Demek ki bankalar, başta mevduatlar olmak üzere çeşitli kaynaklardan elde ettiklerini kredi olarak plase ediyor. Tabii bankalar verdiği kredilerden de faiz geliri kazanıyor; topladığı mevduatlar için de faiz ödüyor. Sonunda bireysel bankacılık işlemleri, mevduat ve kredi faaliyetleri, diğer bankacılık işlemleri karşılığında bir kazanç ortaya çıkıyor.

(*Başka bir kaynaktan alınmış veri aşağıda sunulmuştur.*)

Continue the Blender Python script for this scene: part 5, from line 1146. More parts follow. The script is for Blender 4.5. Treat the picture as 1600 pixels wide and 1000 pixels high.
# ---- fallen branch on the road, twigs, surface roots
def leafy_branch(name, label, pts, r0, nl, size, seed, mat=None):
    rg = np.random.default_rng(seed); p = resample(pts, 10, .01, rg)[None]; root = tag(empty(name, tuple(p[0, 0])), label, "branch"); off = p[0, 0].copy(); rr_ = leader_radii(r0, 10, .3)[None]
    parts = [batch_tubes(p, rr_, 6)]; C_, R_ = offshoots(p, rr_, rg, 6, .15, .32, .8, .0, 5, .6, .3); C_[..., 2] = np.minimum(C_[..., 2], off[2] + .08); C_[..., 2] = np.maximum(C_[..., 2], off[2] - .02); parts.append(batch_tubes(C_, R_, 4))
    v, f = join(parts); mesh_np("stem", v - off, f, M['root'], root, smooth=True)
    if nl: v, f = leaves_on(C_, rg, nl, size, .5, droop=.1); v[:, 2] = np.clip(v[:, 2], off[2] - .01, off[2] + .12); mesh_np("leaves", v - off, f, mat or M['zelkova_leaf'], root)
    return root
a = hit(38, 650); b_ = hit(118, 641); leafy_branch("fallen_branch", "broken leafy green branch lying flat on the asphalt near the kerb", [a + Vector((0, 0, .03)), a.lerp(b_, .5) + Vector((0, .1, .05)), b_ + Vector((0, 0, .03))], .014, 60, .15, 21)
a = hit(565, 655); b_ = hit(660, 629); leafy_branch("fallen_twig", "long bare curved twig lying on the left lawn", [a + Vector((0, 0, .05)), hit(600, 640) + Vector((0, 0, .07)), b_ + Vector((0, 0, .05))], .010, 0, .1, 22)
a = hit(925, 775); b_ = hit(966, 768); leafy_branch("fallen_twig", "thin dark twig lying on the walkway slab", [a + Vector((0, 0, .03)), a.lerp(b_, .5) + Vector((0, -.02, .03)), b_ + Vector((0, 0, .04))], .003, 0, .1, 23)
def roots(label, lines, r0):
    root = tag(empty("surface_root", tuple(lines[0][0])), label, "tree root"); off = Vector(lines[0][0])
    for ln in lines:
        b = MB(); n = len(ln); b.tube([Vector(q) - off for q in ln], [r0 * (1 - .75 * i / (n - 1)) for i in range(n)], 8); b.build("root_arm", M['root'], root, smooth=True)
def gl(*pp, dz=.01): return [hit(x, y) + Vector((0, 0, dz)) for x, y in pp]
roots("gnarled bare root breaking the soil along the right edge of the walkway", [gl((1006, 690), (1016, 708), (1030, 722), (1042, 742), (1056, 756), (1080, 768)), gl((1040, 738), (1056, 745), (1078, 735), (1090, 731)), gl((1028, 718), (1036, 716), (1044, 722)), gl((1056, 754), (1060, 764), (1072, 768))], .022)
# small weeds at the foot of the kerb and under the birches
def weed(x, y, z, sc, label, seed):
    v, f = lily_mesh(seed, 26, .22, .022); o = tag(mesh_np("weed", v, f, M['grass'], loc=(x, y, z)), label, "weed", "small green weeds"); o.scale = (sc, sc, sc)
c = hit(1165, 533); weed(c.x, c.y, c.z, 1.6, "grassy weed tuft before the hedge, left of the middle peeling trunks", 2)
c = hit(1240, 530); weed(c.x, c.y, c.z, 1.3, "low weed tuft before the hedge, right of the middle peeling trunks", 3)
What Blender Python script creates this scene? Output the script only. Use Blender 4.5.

Bankalar 2016 yılında 195 milyar lira kredi faiz geliri elde ettiği halde, 103 milyar lira mevduat faizi ödemiş ve bu durumda net faiz geliri 92 milyar lira olmuş. Hatta diğer faaliyet gelir ve giderleri dikkate alındığında, bankalar 2016 sonu itibariyle 38 milyar lira faaliyet kazancı sağlamış.

Peki bu kârlılık oransal olarak neyi ifade ediyor?...

Bankalar, özvarlıklarına göre yüzde 14 civarında kazanç elde etmiş. Yani öz kaynak kârlılığı yüzde 14 olmuş. Buna karşın bankalar aktiflerine göre de yüzde 1.9 kazanç sağlamış.

Buraya kadar herhangi bir gariplik yok gibi!...

Ama 2016 yılının zor şartları dikkate alındığında gariplik ortaya çıkıyor.

Şöyle ki; 2015 yılında bankaların özvarlıklarına göre kârlılığı yüzde 11 civarında iken 2016 yılında bu oran yukarıda da belirtildiği üzere yüzde 14’e yükselmiş. Yani; 2015 yılına göre 2016 yılında bankaların kârları yüzde 27 artmış.

Oysa 2016 yılında Türkiye ekonomisinin durumu ve şartları ortada. Pek çok sektör veya kesim kaybederken bankalar ciddi kâr elde etmiş. Açıkçası bankaların para sattığı özel sektörün durumu kötü iken veya kötüye giderken bankaların yüksek kârlılığı dikkat çekici görülüyor. İşte bu durum çok makul ve sürdürülebilir değil. Ne demişler “Ağlayanın malı gülene yar olmaz”.